Como en las grandes novelas de aventuras —tan injustamente separadas de las grandes novelas a secas—, la trama de El ombligo del mundo salta de épocas, de geografías y de escenarios, hasta lograr que el mundo entero quepa en el interior del teatro Monserrat.
Los antologadores y críticos de la literatura cubana más reciente han ignorado hasta ahora a Jorge Luis García Fuentes. A pesar de que él nunca dejó de escribir y su obra es una de las más ingeniosas, honestas y valiosas de su generación; jamás notaron su presencia.
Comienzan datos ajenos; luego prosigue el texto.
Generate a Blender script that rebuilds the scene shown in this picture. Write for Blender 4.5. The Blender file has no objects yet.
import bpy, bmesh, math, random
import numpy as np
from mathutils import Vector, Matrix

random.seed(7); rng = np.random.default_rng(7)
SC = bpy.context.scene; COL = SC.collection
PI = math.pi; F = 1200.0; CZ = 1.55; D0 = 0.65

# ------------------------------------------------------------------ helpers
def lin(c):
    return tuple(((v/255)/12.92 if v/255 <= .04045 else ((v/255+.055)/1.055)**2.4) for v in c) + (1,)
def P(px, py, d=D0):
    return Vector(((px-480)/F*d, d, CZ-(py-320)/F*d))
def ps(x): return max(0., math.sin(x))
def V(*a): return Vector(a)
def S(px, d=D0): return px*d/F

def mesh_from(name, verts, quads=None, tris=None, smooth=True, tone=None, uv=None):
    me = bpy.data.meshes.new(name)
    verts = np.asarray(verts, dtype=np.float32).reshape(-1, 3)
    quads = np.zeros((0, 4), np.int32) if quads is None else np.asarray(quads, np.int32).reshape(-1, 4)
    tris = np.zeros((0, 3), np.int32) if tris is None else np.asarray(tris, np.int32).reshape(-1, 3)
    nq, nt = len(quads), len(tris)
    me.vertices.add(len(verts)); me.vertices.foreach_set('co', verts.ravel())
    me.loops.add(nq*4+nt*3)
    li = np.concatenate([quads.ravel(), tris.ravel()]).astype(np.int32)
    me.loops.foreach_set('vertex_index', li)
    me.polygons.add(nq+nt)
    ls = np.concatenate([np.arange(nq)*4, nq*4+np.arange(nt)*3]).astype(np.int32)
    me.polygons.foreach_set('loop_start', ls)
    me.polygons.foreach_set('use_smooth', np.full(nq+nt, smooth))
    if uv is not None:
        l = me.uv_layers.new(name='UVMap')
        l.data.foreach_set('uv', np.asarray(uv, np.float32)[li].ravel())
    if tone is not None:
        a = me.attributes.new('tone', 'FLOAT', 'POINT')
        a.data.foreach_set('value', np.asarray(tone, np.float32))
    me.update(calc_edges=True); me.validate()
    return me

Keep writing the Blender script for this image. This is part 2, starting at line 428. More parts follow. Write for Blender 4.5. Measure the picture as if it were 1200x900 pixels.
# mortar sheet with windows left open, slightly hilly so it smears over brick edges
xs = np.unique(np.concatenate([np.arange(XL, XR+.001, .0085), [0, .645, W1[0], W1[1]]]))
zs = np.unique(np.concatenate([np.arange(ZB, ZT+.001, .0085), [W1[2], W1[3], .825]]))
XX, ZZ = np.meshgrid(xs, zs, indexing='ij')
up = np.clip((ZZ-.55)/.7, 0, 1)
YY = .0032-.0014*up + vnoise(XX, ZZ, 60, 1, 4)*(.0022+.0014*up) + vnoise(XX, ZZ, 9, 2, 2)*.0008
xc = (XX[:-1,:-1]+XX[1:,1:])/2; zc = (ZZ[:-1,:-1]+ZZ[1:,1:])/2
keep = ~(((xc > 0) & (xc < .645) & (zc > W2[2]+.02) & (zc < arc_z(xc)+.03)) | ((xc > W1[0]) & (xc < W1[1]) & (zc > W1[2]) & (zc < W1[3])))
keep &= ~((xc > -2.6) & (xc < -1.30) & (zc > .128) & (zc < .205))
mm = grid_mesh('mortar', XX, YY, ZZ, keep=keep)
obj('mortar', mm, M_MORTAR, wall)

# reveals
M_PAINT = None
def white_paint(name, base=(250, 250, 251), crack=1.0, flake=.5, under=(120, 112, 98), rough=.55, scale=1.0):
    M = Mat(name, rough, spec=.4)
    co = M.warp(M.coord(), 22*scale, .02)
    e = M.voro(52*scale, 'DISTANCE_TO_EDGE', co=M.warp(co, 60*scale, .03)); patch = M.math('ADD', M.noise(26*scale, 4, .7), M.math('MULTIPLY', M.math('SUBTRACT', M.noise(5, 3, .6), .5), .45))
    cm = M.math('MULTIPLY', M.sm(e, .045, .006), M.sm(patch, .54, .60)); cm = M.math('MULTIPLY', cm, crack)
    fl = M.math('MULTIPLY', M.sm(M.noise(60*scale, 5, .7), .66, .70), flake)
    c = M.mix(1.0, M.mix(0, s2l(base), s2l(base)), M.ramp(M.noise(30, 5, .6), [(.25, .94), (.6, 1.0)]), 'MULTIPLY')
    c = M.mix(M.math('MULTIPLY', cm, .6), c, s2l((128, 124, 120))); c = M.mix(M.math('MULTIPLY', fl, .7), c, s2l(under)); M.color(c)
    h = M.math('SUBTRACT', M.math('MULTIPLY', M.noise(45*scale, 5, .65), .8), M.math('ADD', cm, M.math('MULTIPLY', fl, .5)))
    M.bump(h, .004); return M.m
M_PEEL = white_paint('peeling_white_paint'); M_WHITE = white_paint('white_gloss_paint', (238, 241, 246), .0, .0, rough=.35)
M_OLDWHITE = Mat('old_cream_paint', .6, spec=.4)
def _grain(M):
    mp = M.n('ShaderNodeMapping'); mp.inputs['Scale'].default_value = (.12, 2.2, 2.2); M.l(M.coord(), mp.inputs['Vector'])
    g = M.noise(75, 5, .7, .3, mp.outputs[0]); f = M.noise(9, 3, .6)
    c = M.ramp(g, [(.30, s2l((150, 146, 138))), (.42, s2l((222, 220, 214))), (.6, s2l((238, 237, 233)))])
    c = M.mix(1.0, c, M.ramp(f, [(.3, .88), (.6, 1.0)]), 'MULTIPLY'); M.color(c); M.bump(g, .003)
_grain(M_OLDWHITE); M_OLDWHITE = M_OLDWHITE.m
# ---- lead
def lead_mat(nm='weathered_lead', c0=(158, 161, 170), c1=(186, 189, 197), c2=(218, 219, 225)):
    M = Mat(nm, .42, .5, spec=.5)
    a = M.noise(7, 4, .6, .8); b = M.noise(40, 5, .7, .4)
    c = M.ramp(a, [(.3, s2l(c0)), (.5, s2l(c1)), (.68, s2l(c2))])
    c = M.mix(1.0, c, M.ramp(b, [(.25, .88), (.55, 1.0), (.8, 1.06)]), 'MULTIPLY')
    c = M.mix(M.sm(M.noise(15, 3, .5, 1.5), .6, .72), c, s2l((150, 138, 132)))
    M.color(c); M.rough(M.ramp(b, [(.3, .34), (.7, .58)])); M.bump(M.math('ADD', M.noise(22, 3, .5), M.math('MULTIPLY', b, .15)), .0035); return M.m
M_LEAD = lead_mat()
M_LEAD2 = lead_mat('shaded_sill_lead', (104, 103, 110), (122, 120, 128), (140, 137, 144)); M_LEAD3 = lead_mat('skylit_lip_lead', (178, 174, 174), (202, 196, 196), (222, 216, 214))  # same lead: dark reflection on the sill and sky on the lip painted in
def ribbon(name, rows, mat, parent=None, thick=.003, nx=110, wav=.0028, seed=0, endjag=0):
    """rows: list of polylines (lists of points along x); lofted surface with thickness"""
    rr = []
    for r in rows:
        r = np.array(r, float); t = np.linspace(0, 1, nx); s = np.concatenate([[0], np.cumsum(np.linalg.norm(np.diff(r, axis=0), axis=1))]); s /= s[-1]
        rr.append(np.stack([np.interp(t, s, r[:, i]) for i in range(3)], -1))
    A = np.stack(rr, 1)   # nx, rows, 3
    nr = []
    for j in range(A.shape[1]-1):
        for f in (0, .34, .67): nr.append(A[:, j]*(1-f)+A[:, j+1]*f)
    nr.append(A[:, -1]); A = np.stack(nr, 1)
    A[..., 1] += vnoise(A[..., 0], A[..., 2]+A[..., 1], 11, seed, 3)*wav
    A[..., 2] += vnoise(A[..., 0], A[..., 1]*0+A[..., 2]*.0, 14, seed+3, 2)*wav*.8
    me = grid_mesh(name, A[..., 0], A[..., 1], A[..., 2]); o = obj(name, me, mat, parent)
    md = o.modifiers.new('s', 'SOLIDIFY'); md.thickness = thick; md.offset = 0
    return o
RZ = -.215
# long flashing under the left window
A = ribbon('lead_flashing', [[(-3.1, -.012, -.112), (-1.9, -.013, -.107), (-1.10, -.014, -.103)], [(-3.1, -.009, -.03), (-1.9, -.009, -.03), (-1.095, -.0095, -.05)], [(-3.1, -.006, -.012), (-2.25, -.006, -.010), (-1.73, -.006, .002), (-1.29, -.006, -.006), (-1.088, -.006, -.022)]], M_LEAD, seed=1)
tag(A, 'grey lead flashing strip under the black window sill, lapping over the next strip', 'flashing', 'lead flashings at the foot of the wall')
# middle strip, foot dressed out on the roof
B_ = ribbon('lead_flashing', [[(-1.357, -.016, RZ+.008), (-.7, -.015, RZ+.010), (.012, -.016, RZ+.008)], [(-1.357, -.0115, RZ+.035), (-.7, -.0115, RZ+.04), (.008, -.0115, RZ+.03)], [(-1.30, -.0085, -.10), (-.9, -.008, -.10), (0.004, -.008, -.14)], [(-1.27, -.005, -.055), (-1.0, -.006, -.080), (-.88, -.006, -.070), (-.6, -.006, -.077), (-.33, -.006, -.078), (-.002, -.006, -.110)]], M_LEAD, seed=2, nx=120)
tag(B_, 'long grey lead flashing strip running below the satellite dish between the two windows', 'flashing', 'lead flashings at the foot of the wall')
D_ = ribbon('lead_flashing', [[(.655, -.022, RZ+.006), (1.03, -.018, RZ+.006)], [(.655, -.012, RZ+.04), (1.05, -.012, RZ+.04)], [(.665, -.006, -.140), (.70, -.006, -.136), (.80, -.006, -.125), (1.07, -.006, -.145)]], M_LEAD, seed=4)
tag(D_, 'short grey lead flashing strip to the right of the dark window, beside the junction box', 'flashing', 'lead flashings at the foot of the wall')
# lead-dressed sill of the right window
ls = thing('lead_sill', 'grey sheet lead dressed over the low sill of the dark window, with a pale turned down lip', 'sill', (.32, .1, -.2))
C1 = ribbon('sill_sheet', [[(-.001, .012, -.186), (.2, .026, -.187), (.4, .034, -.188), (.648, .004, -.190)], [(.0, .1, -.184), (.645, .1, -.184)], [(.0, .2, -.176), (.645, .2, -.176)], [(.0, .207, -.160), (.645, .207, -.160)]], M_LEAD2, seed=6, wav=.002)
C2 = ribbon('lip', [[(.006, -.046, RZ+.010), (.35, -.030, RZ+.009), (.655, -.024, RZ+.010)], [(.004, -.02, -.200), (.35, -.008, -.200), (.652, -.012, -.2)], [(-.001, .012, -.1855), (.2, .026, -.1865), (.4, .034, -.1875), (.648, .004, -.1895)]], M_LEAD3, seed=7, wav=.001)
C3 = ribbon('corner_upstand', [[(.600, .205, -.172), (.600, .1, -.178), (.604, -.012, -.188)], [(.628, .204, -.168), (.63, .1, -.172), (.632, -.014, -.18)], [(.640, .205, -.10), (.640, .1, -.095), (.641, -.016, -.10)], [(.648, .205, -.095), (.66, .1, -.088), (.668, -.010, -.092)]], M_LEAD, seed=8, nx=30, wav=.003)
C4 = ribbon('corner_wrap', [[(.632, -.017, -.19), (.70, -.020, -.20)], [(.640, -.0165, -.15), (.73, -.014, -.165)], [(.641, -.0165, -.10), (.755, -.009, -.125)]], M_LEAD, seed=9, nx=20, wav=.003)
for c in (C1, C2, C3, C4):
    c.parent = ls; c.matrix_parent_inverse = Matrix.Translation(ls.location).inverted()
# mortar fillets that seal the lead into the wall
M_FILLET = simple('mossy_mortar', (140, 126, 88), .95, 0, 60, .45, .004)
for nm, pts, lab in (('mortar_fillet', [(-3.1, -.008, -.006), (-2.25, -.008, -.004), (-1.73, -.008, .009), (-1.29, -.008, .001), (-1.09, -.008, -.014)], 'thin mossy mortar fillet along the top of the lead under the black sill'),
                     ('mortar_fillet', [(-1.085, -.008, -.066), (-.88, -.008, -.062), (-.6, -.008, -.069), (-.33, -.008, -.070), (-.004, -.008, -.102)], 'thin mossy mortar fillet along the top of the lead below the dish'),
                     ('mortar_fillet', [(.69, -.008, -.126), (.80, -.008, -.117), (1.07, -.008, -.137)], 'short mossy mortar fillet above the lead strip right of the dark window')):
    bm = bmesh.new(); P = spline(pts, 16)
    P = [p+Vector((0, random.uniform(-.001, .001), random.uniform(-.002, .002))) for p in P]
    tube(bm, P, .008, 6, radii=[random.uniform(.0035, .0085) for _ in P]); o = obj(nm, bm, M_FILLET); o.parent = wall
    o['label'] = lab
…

Ante El ombligo del mundo, no podrán seguir siendo indiferentes.
Pero si fue un grave error no incluir el nombre de Jorge Luis entre los mejores escritores de su generación; pero aún será tratar de etiquetarlo y buscarle un lugarcito en un sitio donde ya no tiene espacio. Aunque es una obra escrita por un cubano y Cuba es uno de sus escenarios, escapa a todas las clasificaciones al uso.
Los años de exilio le han ofrecido a Jorge Luis toda la autonomía de vuelo que necesitaba para escribir un libro como este. El autor consigue escaparse con mucha habilidad de lo autorreferencial. También logra liberarse de los agobios de la censura y —sobre todo— de la autocensura.
El ombligo del mundo también escapa a esos vicios y temores que tanto lastran la literatura cubana actual, incluso de autores muy premiados y reconocidos internacionalmente. Más que por un cubano, la novela está escrita por un hombre libre, cual solamente puede ser libre.
En la próxima página comienzan las aventuras, venturas y desventuras del inmortal conde Saint-Germain. Ellas le llevarán a conocer a Álvaro Medina, un historiador de arte que labora como encargado de conservación del teatro Monserrat.
Cuando conozcan a Álvaro, se sentirán como yo el día que conocí a Jorge Luis. A simple vista parecen tipos comunes, pero una vez que se hacen sus amigos, querrán tenerlos cerca por siempre; aunque una isla, un golfo y un desierto medien entre ustedes.
No los demoro más. Sean bienvenidos a bordo. ¡Feliz viaje al ombligo del mundo!